In many ways the Inquisition
represented an enormous improvement in prevailing methods of justice throughout
the European and Moslem worlds at the time. The proceedings of the Inquisition were carried out in public
and not in secrecy. Its prisons were only temporary detention centers with
conditions much better than in local jails. There were no pits with giant
swinging razor sharp pendulums. Torture was rarely used in contrast to the
methods almost universally used in other European and Moslem countries. Even
when torture was applied, there was little danger to life and limb.

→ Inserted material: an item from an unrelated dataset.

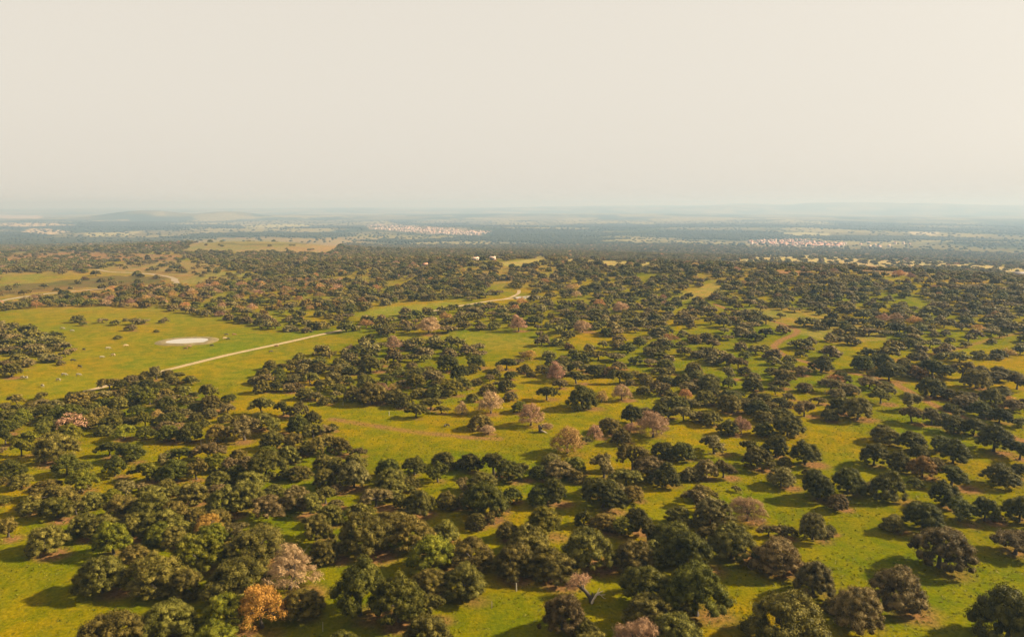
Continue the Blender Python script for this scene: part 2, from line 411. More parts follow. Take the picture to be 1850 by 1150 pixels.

Here are some quotes from a modern
historian whose study followed upon Netanyahu’s groundbreaking work.
“The scenes of sadism conjured up by popular writers…have little basis in reality.”
“The tribunal had little interest in cruelty and often attempted to temper justice with mercy.”
“The proportionally small number of executions is an effective argument against the legend of a blood thirsty tribunal.”
“In reality the public execution of criminals in other countries was not very different from an auto de fe, and more frequently outdid the auto in savagery.”
Nevertheless, the Spanish
Inquisition has become synonymous with barbaric cruelty and injustice. In the
wars of religion that followed upon the Protestant Reformation, a “Black
Legend” arose primarily in Protestant England, which found itself involved in a
life and death struggle with Catholic Spain. The Black Legend has gained
mythical status and is still used as a weapon to batter Spain and the Catholic
Church. It was one of the factors behind the hatred engendered in modern
history by the Spanish Civil War of the 1930s.
###
*** Netanyahu dedicated the book to his eldest son, an Israeli commando who died in the attempt to free hostages in an airplane on an airstrip at Entebbe in the 1970s.
*** Netanyahu dedicated the book to his eldest son, an Israeli commando who died in the attempt to free hostages in an airplane on an airstrip at Entebbe in the 1970s.
Postscript:
There were atrocities on both
sides in the Spanish Civil War. Before anyone considers that there was a
“correct” side in the conflict, they should consider the role of the Franco
government during WWII. Spain was
a neutral during the war and it was almost alone in offering sanctuary to Jews
fleeing Nazi persecution. Moreover, it insisted that all Jews who could claim
Spanish citizenship be given safe conduct back to Spain from Nazi occupied
territories. The Franco government
even went so far as to offer Spanish citizenship to all Jews who could trace their
ancestry back to the time of the expulsion of the Jews in 1492.